I may have to watch 'Line of Duty,' which seems to be very popular and has had extremely high viewing figures. All the episodes are on BBC iPlayer, so I should be able to watch this series. There's been around six series so there's a lot of episodes to get through.
As mentioned in the previous post about 'The Repair Shop', 'Money For Nothing' and 'Saved and Remade', it seems that once the BBC gets the 'bug' with certain genres of shows, they seem to think we'll fall over ourselves to see similar formats. So we get endless cookery shows together with antiques, although it seems this area has slowed down somewhat. 'Flog It' was really a rehash of 'Antiques Roadshow' but with the difference in that the items which are valued by the experts are then sold at auction. I often think that people who go on these shows are only interested in the cash value of their items. Surely you have some sort of emotional attachment to antiques, value their historic value. If you inherited an item that was owned by an ancestor who did something heroic or made some ground-breaking invention or had a fascinating life or was just an ordinary person, surely you'd want to keep it and then pass it on to the next generation. I often think that when medals are shown and there's a provenance attached to them, certification of some sort of a letter, that gives the item, in this case, medals, tells the story behind them. Then people turn round and say 'it belonged to uncle Cuthbert, but I don't like it. It's been in the cupboard or drawer for 25 years and we never look at it, so we might as well sell it.' A bit annoying and, frankly, crazy.
There's not a lot of sitcoms on television at the moment. By sitcom I mean in the classic sense, usually set in a house with a sofa, family orientated. Think 'The Good Life.' (Although there is no actual family in this show. Both couples, the Leadbetter's and the Goods, don't have children.) Usually shot in a studio with a live audience. The one I am about to mention is 'My Family,' which I am watching on BBC iPlayer. It must be some 20 years old (or at least the episodes I have reached.) There's nothing particularly brilliant about it, in fact, the actual events in it are somewhat mundane, it's just the performances of the two lead actors, Robert Lindsay and Zoe Wanamaker.
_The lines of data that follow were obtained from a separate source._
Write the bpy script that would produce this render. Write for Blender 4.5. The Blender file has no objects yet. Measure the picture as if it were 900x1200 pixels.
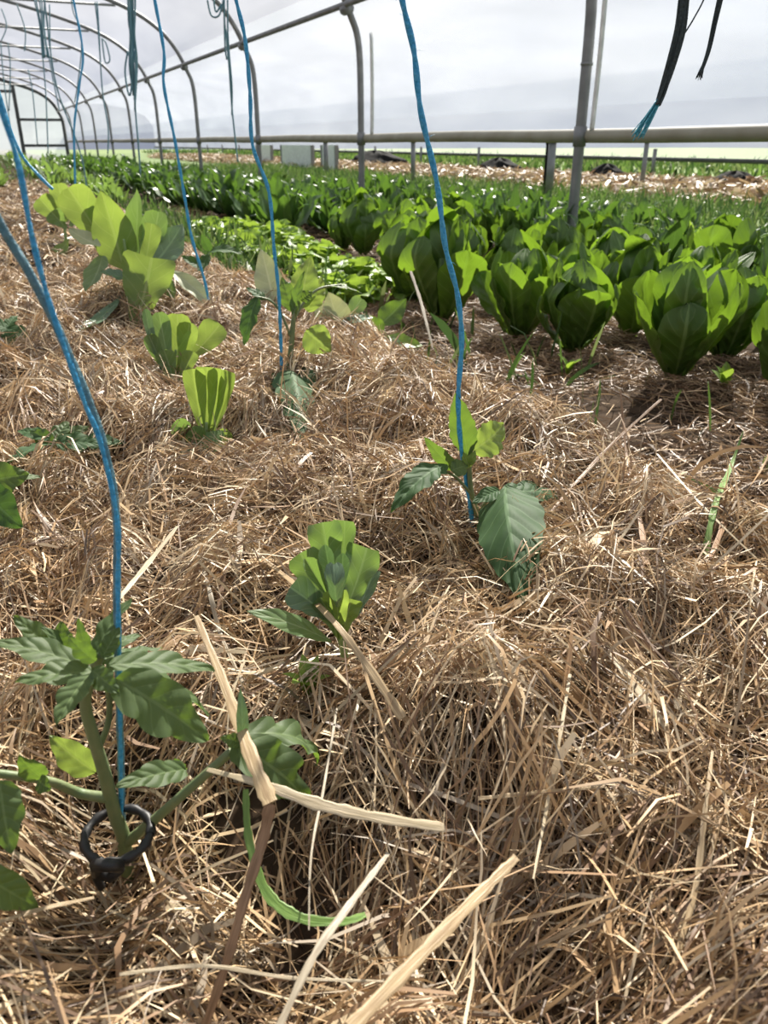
import bpy, math, random
import numpy as np
from mathutils import Vector, Matrix
random.seed(7); RNG = np.random.default_rng(11)
C = bpy.context.scene.collection
PI = math.pi
# ---------------------------------------------------------------- camera maths
F = 930.0; TH = math.atan(433/930.0); YAW = math.radians(25.1); H = 0.60
def ray(x, y):
    cx, cy, cz = x-450, 600-y, F
    up = cy*math.cos(TH)-cz*math.sin(TH); fw = cy*math.sin(TH)+cz*math.cos(TH)
    return Vector((cx*math.cos(YAW)+fw*math.sin(YAW), -cx*math.sin(YAW)+fw*math.cos(YAW), up))
CAM = Vector((0, 0, H))
def PZ(x, y, z): r = ray(x, y); return CAM+r*((z-H)/r.z)
def PY(x, y, Y): r = ray(x, y); return CAM+r*(Y/r.y)
def PX(x, y, X): r = ray(x, y); return CAM+r*(X/r.x)
def PD(x, y, d): return CAM+ray(x, y)*(d/F)
def above(p, c=.006):               # nudge a point that would lie under the straw back along its sight line
    for _ in range(80):
        if p.z > hz(p.x, p.y)+c or p.y > 4: break
        p = CAM+(p-CAM)*.99
    return p
FWD = Vector((math.sin(YAW)*math.cos(TH), math.cos(YAW)*math.cos(TH), -math.sin(TH)))
def depth(p): return (p-CAM).dot(FWD)

# ---------------------------------------------------------------- materials
def newmat(name):
    m = bpy.data.materials.new(name); m.use_nodes = True
    nt = m.node_tree; nt.nodes.clear()
    out = nt.nodes.new('ShaderNodeOutputMaterial')
    return m, nt, out
def N(nt, t, **k):
    n = nt.nodes.new(t)
    for a, b in k.items(): setattr(n, a, b)
    return n
def math_(nt, op, a, b=None, c=None):
    n = N(nt, 'ShaderNodeMath', operation=op)
    for i, v in enumerate((a, b, c)):
        if v is None: continue
        if isinstance(v, (int, float)): n.inputs[i].default_value = v
        else: nt.links.new(v, n.inputs[i])
    return n.outputs[0]
def mixc(nt, f, a, b):
    n = N(nt, 'ShaderNodeMix', data_type='RGBA')
    for s, v in ((n.inputs[0], f), (n.inputs[6], a), (n.inputs[7], b)):
        if isinstance(v, (int, float)): s.default_value = v
        elif isinstance(v, (tuple, list)): s.default_value = (*v, 1)
        else: nt.links.new(v, s)
    return n.outputs[2]
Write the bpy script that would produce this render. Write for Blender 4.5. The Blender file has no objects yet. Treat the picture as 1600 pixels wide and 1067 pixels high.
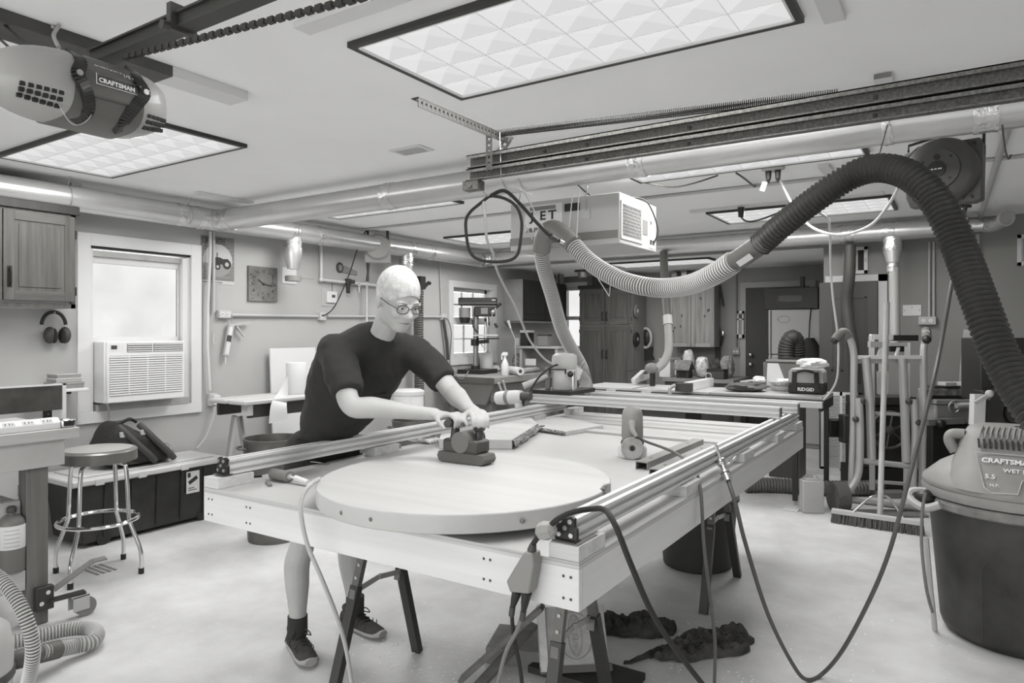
import bpy, math, random
from mathutils import Vector, Matrix, noise
random.seed(7)
PI = math.pi
scene = bpy.context.scene
COL = scene.collection

# ---------------------------------------------------------------- camera
FPX, CX, HY, YAW, CAMH = 1082.0, 800.0, 519.0, math.radians(32.9), 1.5
cam_data = bpy.data.cameras.new('camera')
cam_data.sensor_width = 36.0
cam_data.lens = FPX / 1600.0 * 36.0
cam_data.shift_y = -(1067 / 2 - HY) / 1600.0
cam_data.clip_start = 0.02
cam = bpy.data.objects.new('camera', cam_data)
COL.objects.link(cam)
cam.location = (0, 0, CAMH)
cam.rotation_euler = (PI / 2, 0, YAW)
scene.camera = cam

# ---------------------------------------------------------------- world and exposure
world = bpy.data.worlds.new('world')
scene.world = world
world.use_nodes = True
wn = world.node_tree
bg = wn.nodes['Background']
bg.inputs['Strength'].default_value = 3.3        # bright overcast daylight
tc = wn.nodes.new('ShaderNodeTexCoord')
nz = wn.nodes.new('ShaderNodeTexNoise'); nz.inputs['Scale'].default_value = 14; nz.inputs['Detail'].default_value = 6
rp = wn.nodes.new('ShaderNodeValToRGB')
rp.color_ramp.elements[0].position = .35; rp.color_ramp.elements[0].color = (.86, .86, .85, 1)
rp.color_ramp.elements[1].position = .6; rp.color_ramp.elements[1].color = (1, 1, .995, 1)
wn.links.new(tc.outputs['Generated'], nz.inputs['Vector'])
wn.links.new(nz.outputs['Fac'], rp.inputs['Fac'])
wn.links.new(rp.outputs['Color'], bg.inputs['Color'])
vs = scene.view_settings
vs.view_transform = 'Standard'; vs.look = 'None'; vs.gamma = 1.0; vs.exposure = 0.0; vs.use_curve_mapping = False
LAMP_WATTS = 36.0        # each ceiling fixture
DIFFUSER = 0.80          # what the prismatic lens itself shows

# ---------------------------------------------------------------- pixel -> place
FW = Vector((-math.sin(YAW), math.cos(YAW), 0)); RT = Vector((math.cos(YAW), math.sin(YAW), 0))
def at(px, py, X=None, Y=None, Z=None, t=None):
    d = FW + RT * ((px - CX) / FPX) + Vector((0, 0, (HY - py) / FPX))
    if X is not None: t = X / d.x
    elif Y is not None: t = Y / d.y
    elif Z is not None: t = (Z - CAMH) / d.z
    p = d * t; p.z += CAMH
    return p

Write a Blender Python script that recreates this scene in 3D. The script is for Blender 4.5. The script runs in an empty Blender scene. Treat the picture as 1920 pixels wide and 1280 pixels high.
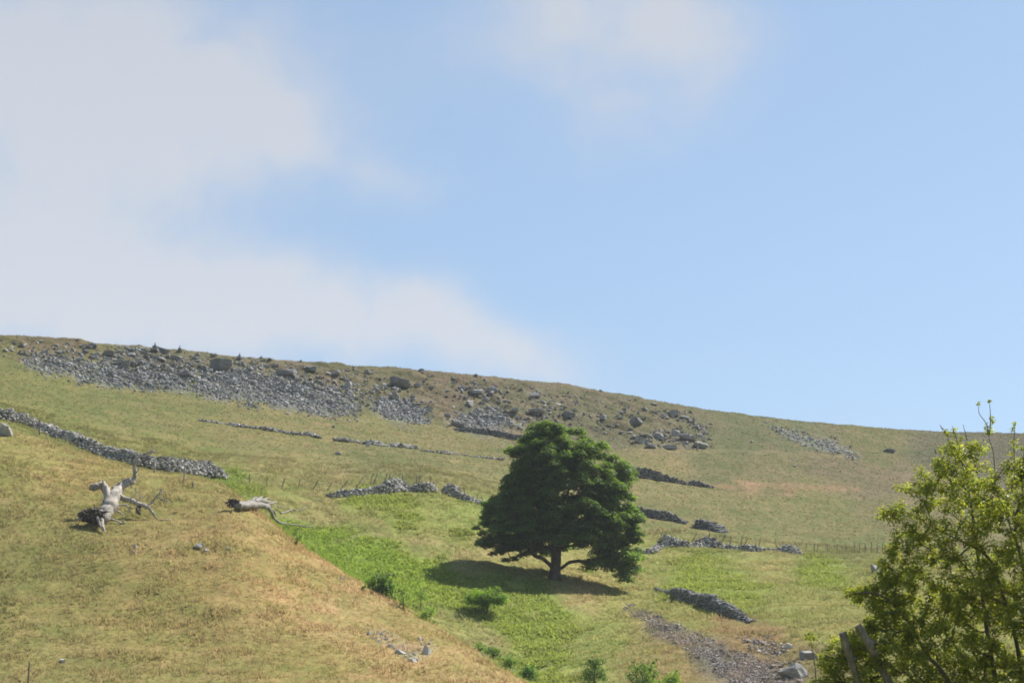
import bpy, math, random
import numpy as np
from mathutils import Vector, Matrix
rng = np.random.default_rng(7)
random.seed(7)
scene = bpy.context.scene
COL = scene.collection

# ------------------------------------------------------------------ camera
F = 5444.0                      # focal length in photograph pixels (1920 wide)
PITCH = math.radians(15.0)
CAMZ = 1.7
CP, SP = math.cos(PITCH), math.sin(PITCH)

def ray(px, py):
    """azimuth, tan(elevation) of a photograph pixel"""
    px = np.asarray(px, float); py = np.asarray(py, float)
    u = (px - 960) / F; v = (640 - py) / F
    y = CP - v * SP; z = SP + v * CP
    return np.arctan2(u, y), z / np.hypot(u, y)

def P(px, py, d):
    a, t = ray(px, py)
    return np.stack([d * np.sin(a), d * np.cos(a), CAMZ + d * t], -1)

def project(p):
    p = np.asarray(p, float)
    x, y, z = p[..., 0], p[..., 1], p[..., 2] - CAMZ
    fwd = y * CP + z * SP; up = -y * SP + z * CP
    fwd = np.maximum(fwd, 1e-3)
    return 960 + F * x / fwd, 640 - F * up / fwd

cam = bpy.data.cameras.new("camera"); camo = bpy.data.objects.new("camera", cam); COL.objects.link(camo)
cam.sensor_width = 36; cam.lens = 36 * F / 1920; cam.clip_start = 0.1; cam.clip_end = 8000
camo.location = (0, 0, CAMZ); camo.rotation_euler = (math.radians(90) + PITCH, 0, 0)
scene.camera = camo

# ------------------------------------------------------------------ noise
def vnoise(x, y, seed=0):
    xi = np.floor(x).astype(np.int64); yi = np.floor(y).astype(np.int64)
    fx = x - xi; fy = y - yi
    fx = fx * fx * fx * (fx * (fx * 6 - 15) + 10); fy = fy * fy * fy * (fy * (fy * 6 - 15) + 10)
    def h(i, j):
        n = (i * 374761393 + j * 668265263 + seed * 974711) & 0xffffffff
        n = ((n ^ (n >> 13)) * 1274126177) & 0xffffffff
        return ((n ^ (n >> 16)) & 0xffff) / 65535.0
    a = h(xi, yi); b = h(xi + 1, yi); c = h(xi, yi + 1); d = h(xi + 1, yi + 1)
    return (a * (1 - fx) + b * fx) * (1 - fy) + (c * (1 - fx) + d * fx) * fy
def fbm(x, y, seed=0, octv=4):
    s = 0; amp = 0.5; tot = 0
    for o in range(octv):
        s = s + amp * vnoise(x * 2 ** o, y * 2 ** o, seed + o * 17); tot += amp; amp *= 0.5
    return s / tot - 0.5

# ------------------------------------------------------------------ terrain
CURVES = [  # lines across the hillside: (px, py, distance)
 [(-300,1300,168),(0,1295,166),(600,1295,168),(900,1300,172),(1000,1335,172),(1300,1420,168),(1920,1440,160),(2300,1440,160)],
 [(-300,725,266),(0,796,256),(60,815,253),(100,830,251),(200,862,246),(300,886,240),(380,898,236),(430,915,233),(480,958,228),(560,1022,222),
  (690,1107,212),(800,1167,205),(880,1217,198),(960,1270,191),(1000,1298,188),(1100,1350,184),(1300,1390,180),(1920,1400,172),(2300,1400,172)],
 [(-300,727,276),(0,799,266),(200,867,256),(300,892,250),(400,906,246),(480,970,240),(560,1036,234),(690,1121,224),(800,1181,217),(880,1229,210),
  (960,1275,203),(1000,1292,200),(1100,1290,199),(1300,1288,194),(1500,1285,192),(1920,1280,188),(2300,1280,188)],
 [(-300,712,292),(0,772,286),(200,842,280),(420,892,276),(530,909,275),(620,924,275),(720,920,276),(800,913,278),(910,940,279),(1040,982,282),
  (1200,1033,285),(1250,1026,287),(1350,1026,290),(1490,1033,292),(1700,1034,298),(1920,1037,306),(2300,1040,312)],
 [(-300,680,322),(0,726,320),(200,765,322),(370,792,324),(600,821,325),(760,838,326),(950,860,330),(1170,890,335),(1290,906,340),(1450,916,345),
  (1700,926,360),(1920,932,378),(2300,938,395)],
 [(-300,640,342),(0,672,344),(100,700,345),(220,728,346),(360,738,349),(500,756,351),(680,781,355),(850,802,360),(1000,823,365),(1200,843,372),
  (1350,846,380),(1500,851,388),(1600,857,396),(1750,864,408),(1920,869,422),(2300,876,450)],
 [(-300,606,374),(0,632,378),(120,640,380),(290,655,384),(450,672,388),(600,684,391),(780,694,395),(900,708,399),(1050,722,405),(1150,738,409),
  (1250,757,413),(1330,774,417),(1400,782,424),(1500,793,436),(1580,803,448),(1700,815,470),(1800,822,490),(1920,829,515),(2300,840,560)],
]
CK = []
for c in CURVES:
    c = np.array(c, float); a, t = ray(c[:, 0], c[:, 1]); CK.append((a, t, c[:, 2]))
fine = np.linspace(-0.215, 0.215, 660)
coarse = np.linspace(0.215, math.pi, 34)[1:] 
AZ = np.concatenate([-coarse[::-1], fine, coarse])
DR = np.concatenate([[0.5], np.arange(3, 150, 3), np.arange(150, 470, 0.5), np.arange(470, 700, 3), np.arange(700, 3200, 60)])

def smooth_interp(a, xs, ys):
    o = np.zeros_like(a)
    k = np.array([-2, -1, 0, 1, 2]) * 0.0035; w = np.array([1, 3, 4, 3, 1.]) / 12
    for kk, ww in zip(k, w): o += ww * np.interp(a + kk, xs, ys)
    return o
def pchip_rows(X, Y, xq):
    """X,Y: (N,K) knots ; xq (M,) -> (N,M)"""
    h = np.diff(X, axis=1); s = np.diff(Y, axis=1) / h
    m = np.zeros_like(X)
    w1 = 2 * h[:, 1:] + h[:, :-1]; w2 = h[:, 1:] + 2 * h[:, :-1]
    s0, s1 = s[:, :-1], s[:, 1:]
    same = s0 * s1 > 0
    den = np.where(same, w1 / np.where(same, s0, 1) + w2 / np.where(same, s1, 1), 1)
    m[:, 1:-1] = np.where(same, (w1 + w2) / den, 0)
    m[:, 0] = s[:, 0]; m[:, -1] = s[:, -1]
    out = np.zeros((X.shape[0], len(xq)))
    for i in range(X.shape[0]):
        j = np.clip(np.searchsorted(X[i], xq) - 1, 0, X.shape[1] - 2)
        t = (xq - X[i, j]) / h[i, j]; t = np.clip(t, 0, 1.0)
        hh = h[i, j]
        out[i] = ((1 + 2 * t) * (1 - t) ** 2) * Y[i, j] + t * (1 - t) ** 2 * hh * m[i, j] + t * t * (3 - 2 * t) * Y[i, j + 1] + t * t * (t - 1) * hh * m[i, j + 1]
    return out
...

They could make the Telephone Directory funny. I suppose it's the chemistry between them that makes it work. There's nothing very special about the scripts, in fact, they might be described as very ordinary and mundane. It's the actors, particularly Zoe Wanamaker and Robert Lindsay who make it what it is. If it was cast with other actors I don't reckon it would have the same appeal.
How do you define a sitcom? Interesting question. Usually, a sitcom can be defined as a short-form drama, on television or radio, with a small cast of characters and with an easily identifiable location, a street, home, or workplace, the characters being a family, workplace, or otherwise connected in some other way. Traditionally, they run for 30 minutes, but longer episodes have been made, but they are rare. Each episode tying up within the running time (usually 30 minutes.) and not always connected to the next episode, although there may be some connection vaguely hinted at. They rarely continue storylines across episodes. Characters never seem to learn from their mistakes (the same in your average soap.) Good story-telling usually requires that a character goes on a 'journey' and by the end of that story they have changed from how they were at the beginning and as a result, they have learned something. The sitcom, in the traditional sense, performed in a studio with a live audience, seems to be dead. The likes of 'Steptoe and Son', 'Fawlty Towers, 'The Good Life' and 'Keeping Up Appearances' have virtually died. Most modern sitcoms, if the term can still be applied to this form of television, are mostly made on film, or at least, video, without an audience. That may not be such a bad thing, as a cackling audience doesn't always help the show. Except for the actors who can time their lines to the audience's reactions, laughing, clapping, or whatever. There are a handful of sitcoms that are made on location, on film (single camera) which don't have a cackling audience in the background. One such being 'Bloomers' and another, which doesn't really fit the term 'sitcom' and that's 'Car Share.' It could never be made in a studio and the fact it's filmed on location adds to the realism.